Written exercise: Copy verbatim the material from its first line to the line that holds "COL = scene.collection", including that line.

^^^^^^^^^^^^^^^^

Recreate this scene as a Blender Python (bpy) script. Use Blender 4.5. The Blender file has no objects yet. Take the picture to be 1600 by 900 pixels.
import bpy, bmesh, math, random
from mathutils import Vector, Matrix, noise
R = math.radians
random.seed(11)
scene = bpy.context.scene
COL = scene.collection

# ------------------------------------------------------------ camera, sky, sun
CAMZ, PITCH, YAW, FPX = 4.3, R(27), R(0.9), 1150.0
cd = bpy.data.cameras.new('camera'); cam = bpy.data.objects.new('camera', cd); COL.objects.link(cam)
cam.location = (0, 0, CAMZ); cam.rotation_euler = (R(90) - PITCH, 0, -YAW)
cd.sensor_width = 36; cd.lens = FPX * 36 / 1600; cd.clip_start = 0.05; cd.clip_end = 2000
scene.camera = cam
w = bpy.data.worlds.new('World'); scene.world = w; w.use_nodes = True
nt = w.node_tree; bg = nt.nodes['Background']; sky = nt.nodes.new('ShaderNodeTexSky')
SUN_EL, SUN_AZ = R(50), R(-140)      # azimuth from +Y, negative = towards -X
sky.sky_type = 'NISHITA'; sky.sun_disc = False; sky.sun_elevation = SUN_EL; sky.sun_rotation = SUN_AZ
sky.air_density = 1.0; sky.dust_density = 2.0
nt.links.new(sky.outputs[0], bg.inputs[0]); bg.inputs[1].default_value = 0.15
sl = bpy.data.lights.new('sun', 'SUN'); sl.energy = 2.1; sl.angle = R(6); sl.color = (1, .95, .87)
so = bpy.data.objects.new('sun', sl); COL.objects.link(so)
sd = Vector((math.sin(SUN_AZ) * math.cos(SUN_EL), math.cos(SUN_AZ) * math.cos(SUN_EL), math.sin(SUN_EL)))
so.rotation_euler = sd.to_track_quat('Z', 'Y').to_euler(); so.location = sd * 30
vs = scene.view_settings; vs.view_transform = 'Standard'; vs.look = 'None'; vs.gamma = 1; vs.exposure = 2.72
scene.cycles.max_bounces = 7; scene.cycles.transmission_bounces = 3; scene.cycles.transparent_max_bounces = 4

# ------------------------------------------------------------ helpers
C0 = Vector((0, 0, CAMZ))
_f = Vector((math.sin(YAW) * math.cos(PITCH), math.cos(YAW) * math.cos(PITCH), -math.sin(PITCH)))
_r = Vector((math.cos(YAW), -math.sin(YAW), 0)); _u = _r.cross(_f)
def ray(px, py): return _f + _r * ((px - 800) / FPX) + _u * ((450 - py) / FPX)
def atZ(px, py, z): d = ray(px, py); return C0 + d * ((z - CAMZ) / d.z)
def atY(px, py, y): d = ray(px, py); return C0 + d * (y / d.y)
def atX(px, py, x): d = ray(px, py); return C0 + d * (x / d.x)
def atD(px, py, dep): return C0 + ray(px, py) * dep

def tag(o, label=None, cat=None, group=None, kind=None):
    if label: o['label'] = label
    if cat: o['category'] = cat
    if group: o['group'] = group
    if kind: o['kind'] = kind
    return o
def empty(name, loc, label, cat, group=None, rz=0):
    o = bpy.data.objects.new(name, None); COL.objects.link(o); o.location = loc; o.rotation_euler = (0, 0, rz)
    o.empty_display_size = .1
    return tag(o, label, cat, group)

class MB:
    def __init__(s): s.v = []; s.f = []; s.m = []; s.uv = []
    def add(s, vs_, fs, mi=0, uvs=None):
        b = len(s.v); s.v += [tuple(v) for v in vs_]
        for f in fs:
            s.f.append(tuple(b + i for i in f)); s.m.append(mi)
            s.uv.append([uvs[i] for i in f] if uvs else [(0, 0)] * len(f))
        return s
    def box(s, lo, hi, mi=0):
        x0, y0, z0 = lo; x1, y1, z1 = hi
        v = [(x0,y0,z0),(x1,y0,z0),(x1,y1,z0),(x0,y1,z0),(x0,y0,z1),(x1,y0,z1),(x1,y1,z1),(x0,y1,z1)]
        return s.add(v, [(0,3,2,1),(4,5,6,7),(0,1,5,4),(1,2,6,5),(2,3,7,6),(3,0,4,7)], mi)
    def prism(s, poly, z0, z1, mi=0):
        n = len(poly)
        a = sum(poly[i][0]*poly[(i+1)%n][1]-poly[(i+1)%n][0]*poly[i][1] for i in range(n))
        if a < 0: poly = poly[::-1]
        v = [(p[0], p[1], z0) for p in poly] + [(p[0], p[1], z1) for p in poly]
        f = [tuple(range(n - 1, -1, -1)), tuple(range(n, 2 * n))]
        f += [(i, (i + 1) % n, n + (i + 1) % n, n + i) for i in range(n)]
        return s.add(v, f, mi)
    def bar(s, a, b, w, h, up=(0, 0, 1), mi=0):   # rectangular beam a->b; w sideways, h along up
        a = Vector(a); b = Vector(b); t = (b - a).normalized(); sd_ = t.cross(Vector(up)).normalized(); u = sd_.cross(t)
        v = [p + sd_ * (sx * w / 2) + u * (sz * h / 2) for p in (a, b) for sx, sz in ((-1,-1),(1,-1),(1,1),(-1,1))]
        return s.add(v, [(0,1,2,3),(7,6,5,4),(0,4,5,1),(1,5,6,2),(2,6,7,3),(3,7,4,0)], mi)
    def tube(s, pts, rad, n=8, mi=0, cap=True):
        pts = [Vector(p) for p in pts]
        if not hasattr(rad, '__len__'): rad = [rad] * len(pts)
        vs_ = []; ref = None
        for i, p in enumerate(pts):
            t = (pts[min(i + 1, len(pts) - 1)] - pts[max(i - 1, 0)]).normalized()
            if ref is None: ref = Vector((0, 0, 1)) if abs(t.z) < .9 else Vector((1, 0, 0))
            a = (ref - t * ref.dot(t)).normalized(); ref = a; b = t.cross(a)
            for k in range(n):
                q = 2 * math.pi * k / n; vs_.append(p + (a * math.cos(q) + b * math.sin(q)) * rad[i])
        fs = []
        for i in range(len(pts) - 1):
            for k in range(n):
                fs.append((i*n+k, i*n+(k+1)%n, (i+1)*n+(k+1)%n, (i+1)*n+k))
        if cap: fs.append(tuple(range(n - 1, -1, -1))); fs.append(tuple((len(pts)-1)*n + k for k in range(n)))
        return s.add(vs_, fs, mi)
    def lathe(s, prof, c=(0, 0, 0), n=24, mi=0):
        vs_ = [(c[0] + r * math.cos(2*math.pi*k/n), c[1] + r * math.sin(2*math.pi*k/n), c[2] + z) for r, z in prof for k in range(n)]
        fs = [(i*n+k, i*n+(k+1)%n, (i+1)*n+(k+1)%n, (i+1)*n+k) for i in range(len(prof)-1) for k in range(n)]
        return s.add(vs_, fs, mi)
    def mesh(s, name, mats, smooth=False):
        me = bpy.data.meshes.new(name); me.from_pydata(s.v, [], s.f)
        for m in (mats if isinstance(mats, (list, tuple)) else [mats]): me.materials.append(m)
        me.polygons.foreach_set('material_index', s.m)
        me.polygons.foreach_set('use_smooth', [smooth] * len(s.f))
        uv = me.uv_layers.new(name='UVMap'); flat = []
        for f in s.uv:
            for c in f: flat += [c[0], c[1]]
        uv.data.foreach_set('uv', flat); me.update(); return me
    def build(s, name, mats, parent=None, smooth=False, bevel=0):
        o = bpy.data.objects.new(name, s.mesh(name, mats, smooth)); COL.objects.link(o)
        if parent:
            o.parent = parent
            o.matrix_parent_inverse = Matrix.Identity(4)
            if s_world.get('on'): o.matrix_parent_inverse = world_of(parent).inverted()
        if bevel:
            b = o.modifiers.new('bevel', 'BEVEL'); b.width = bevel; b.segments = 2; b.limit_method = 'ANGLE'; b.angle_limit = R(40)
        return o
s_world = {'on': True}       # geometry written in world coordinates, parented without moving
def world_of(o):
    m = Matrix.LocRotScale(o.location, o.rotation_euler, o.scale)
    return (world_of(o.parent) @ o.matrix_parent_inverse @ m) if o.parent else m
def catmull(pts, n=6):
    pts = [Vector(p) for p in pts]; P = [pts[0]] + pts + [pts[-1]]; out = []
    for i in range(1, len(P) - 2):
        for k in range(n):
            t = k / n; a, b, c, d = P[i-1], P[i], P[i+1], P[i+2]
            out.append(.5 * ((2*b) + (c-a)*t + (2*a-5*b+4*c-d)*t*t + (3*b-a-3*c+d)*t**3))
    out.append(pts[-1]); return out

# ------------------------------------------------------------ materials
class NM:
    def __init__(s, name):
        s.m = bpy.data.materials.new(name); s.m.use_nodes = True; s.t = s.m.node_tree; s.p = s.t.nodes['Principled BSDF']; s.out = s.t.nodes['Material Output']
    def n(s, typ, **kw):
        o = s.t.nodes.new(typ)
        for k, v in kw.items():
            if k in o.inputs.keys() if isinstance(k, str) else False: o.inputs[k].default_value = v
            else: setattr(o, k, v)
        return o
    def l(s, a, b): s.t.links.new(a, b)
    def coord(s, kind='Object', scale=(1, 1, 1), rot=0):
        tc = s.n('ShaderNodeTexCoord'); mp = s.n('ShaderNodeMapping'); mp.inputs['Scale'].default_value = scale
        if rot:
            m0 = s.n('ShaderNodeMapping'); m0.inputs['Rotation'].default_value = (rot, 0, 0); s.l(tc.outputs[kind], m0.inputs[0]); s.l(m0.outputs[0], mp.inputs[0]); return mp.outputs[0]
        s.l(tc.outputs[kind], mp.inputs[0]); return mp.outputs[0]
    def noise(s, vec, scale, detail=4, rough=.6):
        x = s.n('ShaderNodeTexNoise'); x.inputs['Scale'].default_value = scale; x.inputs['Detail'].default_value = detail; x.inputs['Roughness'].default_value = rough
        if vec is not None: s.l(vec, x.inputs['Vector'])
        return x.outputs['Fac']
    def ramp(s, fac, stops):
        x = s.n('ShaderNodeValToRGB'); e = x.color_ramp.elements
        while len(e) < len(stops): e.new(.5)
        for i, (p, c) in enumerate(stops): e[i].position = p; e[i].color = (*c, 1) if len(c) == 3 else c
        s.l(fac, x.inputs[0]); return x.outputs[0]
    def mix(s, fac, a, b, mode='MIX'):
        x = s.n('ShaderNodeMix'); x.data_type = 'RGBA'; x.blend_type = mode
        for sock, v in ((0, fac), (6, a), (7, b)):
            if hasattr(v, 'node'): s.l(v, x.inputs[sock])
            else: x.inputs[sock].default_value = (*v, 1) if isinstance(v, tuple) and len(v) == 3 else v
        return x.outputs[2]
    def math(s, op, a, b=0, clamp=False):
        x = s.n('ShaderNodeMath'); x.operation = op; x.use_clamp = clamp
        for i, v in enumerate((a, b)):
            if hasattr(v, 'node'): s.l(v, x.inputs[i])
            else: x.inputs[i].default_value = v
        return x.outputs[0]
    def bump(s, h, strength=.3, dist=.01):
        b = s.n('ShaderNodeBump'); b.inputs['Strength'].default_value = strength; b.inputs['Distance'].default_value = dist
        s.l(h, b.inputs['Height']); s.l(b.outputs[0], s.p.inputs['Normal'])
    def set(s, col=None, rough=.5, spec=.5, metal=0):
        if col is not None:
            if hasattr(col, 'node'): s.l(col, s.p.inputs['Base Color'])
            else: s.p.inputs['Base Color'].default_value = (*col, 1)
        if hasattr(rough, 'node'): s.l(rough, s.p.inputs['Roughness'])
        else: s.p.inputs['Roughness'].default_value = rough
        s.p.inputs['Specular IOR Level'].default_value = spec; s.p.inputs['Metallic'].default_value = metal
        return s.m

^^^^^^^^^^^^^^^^

Solution to the problem:
Recreate this scene as a Blender Python (bpy) script. Use Blender 4.5. The Blender file has no objects yet. Take the picture to be 1600 by 900 pixels.
import bpy, bmesh, math, random
from mathutils import Vector, Matrix, noise
R = math.radians
random.seed(11)
scene = bpy.context.scene
COL = scene.collection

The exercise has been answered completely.